- **Data block**
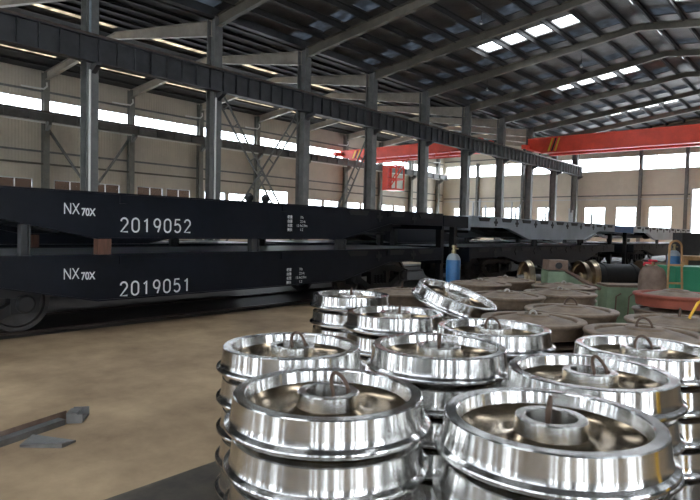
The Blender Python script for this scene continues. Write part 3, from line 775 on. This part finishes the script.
for xc, tr in TRACKS:
    for q, w in ((-1, 'far'), (1, 'near')):
        x = xc + q * 0.772
        rl = MB().prism([(x - 0.06, 0.004), (x + 0.06, 0.004), (x + 0.06, 0.012), (x + 0.012, 0.016), (x + 0.036, 0.022), (x + 0.036, 0.036), (x - 0.036, 0.036), (x - 0.036, 0.022), (x - 0.012, 0.016), (x - 0.06, 0.012)], 'y', YBACK + 1, 55).build('track_rail', M_RAIL)
        tag(rl, 'worn steel rail under the wagons, %s rail of the %s' % (w, tr), 'rail')
tb = MB().box(-15.6, -8.62, YBACK + 0.5, 56, 0.0005, 0.0035).build('track_bed', M_BED)  # dark mottled strip laid over the floor along both tracks
tag(tb, 'black track bed under the wagons', 'track bed', kind='structure')

# ------------------------------------------------------------------ wheels in stacks
PITCH_W = 0.178
RIM = [(r, z - 0.0102) for r, z in ((0.362, 0.188), (0.404, 0.188), (0.4095, 0.183), (0.4165, 0.112), (0.4195, 0.092), (0.424, 0.084), (0.436, 0.078), (0.4445, 0.0725), (0.4475, 0.066), (0.4465, 0.058), (0.440, 0.051), (0.432, 0.05), (0.372, 0.05), (0.356, 0.058), (0.344, 0.085), (0.344, 0.125), (0.352, 0.150), (0.357, 0.182))]
PLATE = [(0.346, 0.122), (0.325, 0.104), (0.29, 0.090), (0.25, 0.083), (0.21, 0.084), (0.175, 0.092), (0.150, 0.106), (0.139, 0.114), (0.139, 0.080), (0.17, 0.066), (0.21, 0.060), (0.25, 0.058), (0.29, 0.064), (0.325, 0.074), (0.346, 0.084)]
HUB = [(0.100, 0.178), (0.130, 0.178), (0.135, 0.173), (0.1405, 0.10), (0.1405, 0.07), (0.136, 0.004), (0.132, 0.0), (0.100, 0.0), (0.096, 0.004), (0.096, 0.174)]
RIM_B = [(0.405, 0.0), (0.411, 0.005), (0.4195, 0.085), (0.425, 0.095), (0.437, 0.104), (0.446, 0.114), (0.447, 0.124), (0.440, 0.134), (0.43, 0.136), (0.372, 0.136), (0.362, 0.130), (0.356, 0.112), (0.350, 0.06), (0.356, 0.010), (0.37, 0.0)]
PLATE_B = [(0.359, 0.112), (0.33, 0.118), (0.28, 0.131), (0.22, 0.147), (0.17, 0.158), (0.149, 0.163), (0.149, 0.12), (0.18, 0.115), (0.23, 0.1), (0.29, 0.08), (0.33, 0.068), (0.355, 0.06)]
HUB_B = [(0.075, 0.178), (0.12, 0.178), (0.135, 0.172), (0.150, 0.155), (0.150, 0.03), (0.14, 0.0), (0.08, 0.0), (0.075, 0.005), (0.075, 0.17)]
ME = dict(rim=MB().lathe(RIM, 72).mesh('rim', 25), plate=MB().lathe(PLATE, 72).mesh('plate', 60), hub=MB().lathe(HUB, 48).mesh('hub', 25),
          rim_b=MB().lathe(RIM_B, 56).mesh('rough_rim', 30), rim_r=MB().lathe(RIM_B, 56).mesh('red_rim', 30), plate_b=MB().lathe(PLATE_B, 56).mesh('rough_plate', 60), hub_b=MB().lathe(HUB_B, 40).mesh('rough_hub', 30))
def arch(w, h, lean, r=0.009, z0=0.02):
    pts = []
    for i in range(5): pts.append((-w / 2 - 0.0, lean * 0.2 * i / 4, z0 + (0.14 - z0 + h * 0.35) * i / 4))
    for i in range(1, 12):
        t = PI - PI * i / 12
        pts.append((w / 2 * math.cos(t), lean * (0.2 + 0.8 * math.sin(t)), 0.14 + h * 0.35 + h * 0.65 * math.sin(t)))
    for i in range(5): pts.append((w / 2, lean * 0.2 * (4 - i) / 4, 0.14 + h * 0.35 + (z0 - 0.14 - h * 0.35) * i / 4))
    return MB().tube(pts, r, 8).mesh('lifting_loop', 60)
ME['arch'] = arch(0.085, 0.10, 0.05)
ME['wide'] = arch(0.12, 0.10, 0.03)
ME['pin'] = MB().tube([(0, 0, 0.0), (0.0, 0, 0.16), (0.004, 0.002, 0.22), (0.006, 0.006, 0.25)], [0.012, 0.012, 0.012, 0.007], 10).mesh('pin', 60)
ME['eye'] = arch(0.06, 0.06, 0.01, 0.01, 0.1)
for k, mm in (('rim', M_POL), ('plate', M_POLPLATE), ('hub', M_HUBIN), ('rim_b', M_CAST), ('rim_r', M_REDOX), ('plate_b', M_CAST), ('hub_b', M_CAST), ('arch', M_HOOK), ('wide', M_HOOK), ('pin', M_HOOK), ('eye', M_CASTHUB)):
    ME[k].materials.append(mm)
LV = ['topmost', 'second from top', 'third from top', 'fourth from top', 'bottom wheel']
def wheel(x, y, z, rot, kind, label, group, hook=None, hook_rot=0, hook_off=(0.05, 0.03)):
    e = empty('wagon_wheel', (x, y, z), rot, label, 'wheel', group)
    if kind == 'polished':
        for n in ('rim', 'plate', 'hub'): link(n, ME[n], None, e)
    else:
        link('rim', ME['rim_r' if kind == 'red' else 'rim_b'], None, e); link('plate', ME['plate_b'], None, e); link('hub', ME['hub_b'], None, e)
    if hook:
        nm = {'arch': 'lifting_loop', 'wide': 'lifting_loop', 'pin': 'lifting_pin', 'eye': 'lifting_eye'}[hook]
        link(nm, ME[hook], None, e, (hook_off[0], hook_off[1], 0), (0, 0, hook_rot))
    return e
def stack(x, y, n, kind, where, hook=None, hook_rot=0.0, hook_off=(0.03, 0.03), z0=0.0045):
    for i in range(n):
        lv = LV[n - 1 - i] if i else LV[4]
        if n == 1 or i == n - 1: lv = 'topmost'
        desc = {'polished': 'polished steel', 'rough': 'rough brown', 'red': 'rough brown'}[kind]
        k = kind
        if kind == 'red' and i < n - 1: k = 'rough'
        if kind == 'red' and i == n - 1: desc = 'red-rimmed brown'
        wheel(x + (random.uniform(-.004, .004) if 0 < i < n - 1 else 0), y, z0 + i * PITCH_W, (0, 0, random.uniform(0, 6)) if i < n - 1 else (0, 0, 0), k,
              '%s wheel, %s, stack %s' % (desc, lv, where), 'polished wheels in stacks' if kind == 'polished' else 'rough wheels in stacks',
              hook if i == n - 1 else None, hook_rot, hook_off)
VR = YAW   # rotation that turns a loop's broad side to the camera
stack(-1.700, 1.840, 5, 'polished', 'front left nearest the camera', 'arch', VR + 0.7, (0.035, 0.05))
stack(-0.850, 2.193, 5, 'polished', 'front right nearest the camera', 'pin', 0, (-0.02, 0.02))
stack(-2.531, 2.408, 5, 'polished', 'farthest left beside the brown floor, second row', 'arch', VR + 0.5, (0.02, 0.04))
stack(-1.905, 3.061, 5, 'polished', 'in the middle of the second row', 'pin', 0, (0.0, 0.0))
stack(-1.000, 3.086, 5, 'polished', 'right behind the front right stack', 'arch', VR + 0.4, (0.05, 0.03))
stack(-4.090, 4.760, 5, 'polished', 'standing farthest back nearest the numbered wagons', 'pin', 0, (0, 0))
stack(-2.950, 4.020, 5, 'polished', 'just in front of the tilted wheel', 'pin', 0, (0.03, 0.02))
stack(-1.995, 3.961, 5, 'polished', 'between the tilted wheel and the middle stack', 'wide', VR + 0.3, (0, 0))
stack(-0.967, 3.990, 5, 'polished', 'cut by the right edge of the picture', 'wide', VR + 0.2, (0.0, 0.0))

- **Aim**
Set down all the data again exactly as above, pictures excluded.

- **Result of the task**
The Blender Python script for this scene continues. Write part 3, from line 775 on. This part finishes the script.
for xc, tr in TRACKS:
    for q, w in ((-1, 'far'), (1, 'near')):
        x = xc + q * 0.772
        rl = MB().prism([(x - 0.06, 0.004), (x + 0.06, 0.004), (x + 0.06, 0.012), (x + 0.012, 0.016), (x + 0.036, 0.022), (x + 0.036, 0.036), (x - 0.036, 0.036), (x - 0.036, 0.022), (x - 0.012, 0.016), (x - 0.06, 0.012)], 'y', YBACK + 1, 55).build('track_rail', M_RAIL)
        tag(rl, 'worn steel rail under the wagons, %s rail of the %s' % (w, tr), 'rail')
tb = MB().box(-15.6, -8.62, YBACK + 0.5, 56, 0.0005, 0.0035).build('track_bed', M_BED)  # dark mottled strip laid over the floor along both tracks
tag(tb, 'black track bed under the wagons', 'track bed', kind='structure')

# ------------------------------------------------------------------ wheels in stacks
PITCH_W = 0.178
RIM = [(r, z - 0.0102) for r, z in ((0.362, 0.188), (0.404, 0.188), (0.4095, 0.183), (0.4165, 0.112), (0.4195, 0.092), (0.424, 0.084), (0.436, 0.078), (0.4445, 0.0725), (0.4475, 0.066), (0.4465, 0.058), (0.440, 0.051), (0.432, 0.05), (0.372, 0.05), (0.356, 0.058), (0.344, 0.085), (0.344, 0.125), (0.352, 0.150), (0.357, 0.182))]
PLATE = [(0.346, 0.122), (0.325, 0.104), (0.29, 0.090), (0.25, 0.083), (0.21, 0.084), (0.175, 0.092), (0.150, 0.106), (0.139, 0.114), (0.139, 0.080), (0.17, 0.066), (0.21, 0.060), (0.25, 0.058), (0.29, 0.064), (0.325, 0.074), (0.346, 0.084)]
HUB = [(0.100, 0.178), (0.130, 0.178), (0.135, 0.173), (0.1405, 0.10), (0.1405, 0.07), (0.136, 0.004), (0.132, 0.0), (0.100, 0.0), (0.096, 0.004), (0.096, 0.174)]
RIM_B = [(0.405, 0.0), (0.411, 0.005), (0.4195, 0.085), (0.425, 0.095), (0.437, 0.104), (0.446, 0.114), (0.447, 0.124), (0.440, 0.134), (0.43, 0.136), (0.372, 0.136), (0.362, 0.130), (0.356, 0.112), (0.350, 0.06), (0.356, 0.010), (0.37, 0.0)]
PLATE_B = [(0.359, 0.112), (0.33, 0.118), (0.28, 0.131), (0.22, 0.147), (0.17, 0.158), (0.149, 0.163), (0.149, 0.12), (0.18, 0.115), (0.23, 0.1), (0.29, 0.08), (0.33, 0.068), (0.355, 0.06)]
HUB_B = [(0.075, 0.178), (0.12, 0.178), (0.135, 0.172), (0.150, 0.155), (0.150, 0.03), (0.14, 0.0), (0.08, 0.0), (0.075, 0.005), (0.075, 0.17)]
ME = dict(rim=MB().lathe(RIM, 72).mesh('rim', 25), plate=MB().lathe(PLATE, 72).mesh('plate', 60), hub=MB().lathe(HUB, 48).mesh('hub', 25),
          rim_b=MB().lathe(RIM_B, 56).mesh('rough_rim', 30), rim_r=MB().lathe(RIM_B, 56).mesh('red_rim', 30), plate_b=MB().lathe(PLATE_B, 56).mesh('rough_plate', 60), hub_b=MB().lathe(HUB_B, 40).mesh('rough_hub', 30))
def arch(w, h, lean, r=0.009, z0=0.02):
    pts = []
    for i in range(5): pts.append((-w / 2 - 0.0, lean * 0.2 * i / 4, z0 + (0.14 - z0 + h * 0.35) * i / 4))
    for i in range(1, 12):
        t = PI - PI * i / 12
        pts.append((w / 2 * math.cos(t), lean * (0.2 + 0.8 * math.sin(t)), 0.14 + h * 0.35 + h * 0.65 * math.sin(t)))
    for i in range(5): pts.append((w / 2, lean * 0.2 * (4 - i) / 4, 0.14 + h * 0.35 + (z0 - 0.14 - h * 0.35) * i / 4))
    return MB().tube(pts, r, 8).mesh('lifting_loop', 60)
ME['arch'] = arch(0.085, 0.10, 0.05)
ME['wide'] = arch(0.12, 0.10, 0.03)
ME['pin'] = MB().tube([(0, 0, 0.0), (0.0, 0, 0.16), (0.004, 0.002, 0.22), (0.006, 0.006, 0.25)], [0.012, 0.012, 0.012, 0.007], 10).mesh('pin', 60)
ME['eye'] = arch(0.06, 0.06, 0.01, 0.01, 0.1)
for k, mm in (('rim', M_POL), ('plate', M_POLPLATE), ('hub', M_HUBIN), ('rim_b', M_CAST), ('rim_r', M_REDOX), ('plate_b', M_CAST), ('hub_b', M_CAST), ('arch', M_HOOK), ('wide', M_HOOK), ('pin', M_HOOK), ('eye', M_CASTHUB)):
    ME[k].materials.append(mm)
LV = ['topmost', 'second from top', 'third from top', 'fourth from top', 'bottom wheel']
def wheel(x, y, z, rot, kind, label, group, hook=None, hook_rot=0, hook_off=(0.05, 0.03)):
    e = empty('wagon_wheel', (x, y, z), rot, label, 'wheel', group)
    if kind == 'polished':
        for n in ('rim', 'plate', 'hub'): link(n, ME[n], None, e)
    else:
        link('rim', ME['rim_r' if kind == 'red' else 'rim_b'], None, e); link('plate', ME['plate_b'], None, e); link('hub', ME['hub_b'], None, e)
    if hook:
        nm = {'arch': 'lifting_loop', 'wide': 'lifting_loop', 'pin': 'lifting_pin', 'eye': 'lifting_eye'}[hook]
        link(nm, ME[hook], None, e, (hook_off[0], hook_off[1], 0), (0, 0, hook_rot))
    return e
def stack(x, y, n, kind, where, hook=None, hook_rot=0.0, hook_off=(0.03, 0.03), z0=0.0045):
    for i in range(n):
        lv = LV[n - 1 - i] if i else LV[4]
        if n == 1 or i == n - 1: lv = 'topmost'
        desc = {'polished': 'polished steel', 'rough': 'rough brown', 'red': 'rough brown'}[kind]
        k = kind
        if kind == 'red' and i < n - 1: k = 'rough'
        if kind == 'red' and i == n - 1: desc = 'red-rimmed brown'
        wheel(x + (random.uniform(-.004, .004) if 0 < i < n - 1 else 0), y, z0 + i * PITCH_W, (0, 0, random.uniform(0, 6)) if i < n - 1 else (0, 0, 0), k,
              '%s wheel, %s, stack %s' % (desc, lv, where), 'polished wheels in stacks' if kind == 'polished' else 'rough wheels in stacks',
              hook if i == n - 1 else None, hook_rot, hook_off)
VR = YAW   # rotation that turns a loop's broad side to the camera
stack(-1.700, 1.840, 5, 'polished', 'front left nearest the camera', 'arch', VR + 0.7, (0.035, 0.05))
stack(-0.850, 2.193, 5, 'polished', 'front right nearest the camera', 'pin', 0, (-0.02, 0.02))
stack(-2.531, 2.408, 5, 'polished', 'farthest left beside the brown floor, second row', 'arch', VR + 0.5, (0.02, 0.04))
stack(-1.905, 3.061, 5, 'polished', 'in the middle of the second row', 'pin', 0, (0.0, 0.0))
stack(-1.000, 3.086, 5, 'polished', 'right behind the front right stack', 'arch', VR + 0.4, (0.05, 0.03))
stack(-4.090, 4.760, 5, 'polished', 'standing farthest back nearest the numbered wagons', 'pin', 0, (0, 0))
stack(-2.950, 4.020, 5, 'polished', 'just in front of the tilted wheel', 'pin', 0, (0.03, 0.02))
stack(-1.995, 3.961, 5, 'polished', 'between the tilted wheel and the middle stack', 'wide', VR + 0.3, (0, 0))
stack(-0.967, 3.990, 5, 'polished', 'cut by the right edge of the picture', 'wide', VR + 0.2, (0.0, 0.0))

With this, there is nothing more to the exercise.